The couples’ well-meant meddling is not entirely unwelcome as Bobbie is thinking about finding a life partner now, and she sings about the possibility of love in “Someone Is Waiting.” PJ’s song “Another Hundred People,” about the continual influx of people crowding into NYC underlines there are plenty of people to meet. Act One closes with Bobbie’s song of longing, “Marry Me A Little,” expressing mixed feelings about taking that step.
The show is staged in a way that makes us feel a bit boxed in by putting the actors in a lighted square frame for most scenes, reflecting Bobbie’s feelings of being under pressure. The live orchestra adds to that with a number titled “Tick Tock.” Then there is that looming giant balloon reading “35,” constantly in her apartment and the play’s repeated revisits to the surprise party. It feels rather claustrophobic and too much by the shows end, with Bobbie taking steps at the end.
Act II opens with a song with a familiar title for Sondheim fans, “Side By Side By Side,” after the recapping “Entr’acte,” with the whole company. The couples all invite Bobbie over for dinner, “just the three of us,” which lets Bobbie take a close look at her friends’ relationships, which Sondheim mines well for humor. The couples – Harry (James Earl Jones II) and Sarah (Kathryn Allison), Peter (Javier Ignacio) and Susan (Marina Kondo), David (Jed Resnick) and Jenny (Emma Stratton), even the gay couple Jamie (Matt Rodin) and Paul (Jhardon DiShon Milton), now planning to marry after a long-term relationship, all have their unseen problems.

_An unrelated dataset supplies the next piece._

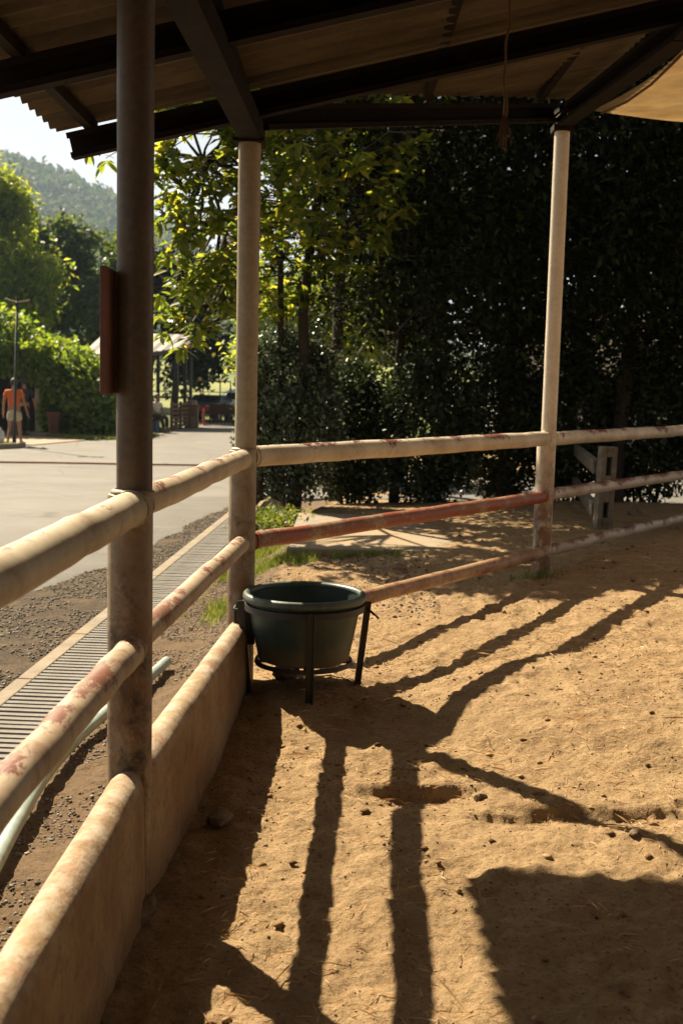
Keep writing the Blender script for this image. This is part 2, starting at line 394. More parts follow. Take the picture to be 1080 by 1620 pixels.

A voice of both sarcastic commentary and experience is brought by Bobbie’s much-married, funny, glamorous older friend Joanne (Judy McLane), currently married to lively, fun-loving Larry (Derrick Davis), who gets showcased in the pointed, hilarious “The Ladies Who Lunch.” Each of the boyfriends get a closer look in scenes in Act II, including Andy’s song “Barcelona.”
The perpetual birthday party and the looming giant balloon reminding her of that number 35 gets a final outing in Bobbie’s closing number “Being Alive,” the shows finale to sum up where the main character is at the end of all this life examination.
“Company” is on stage at the Fabulous Fox through March 10.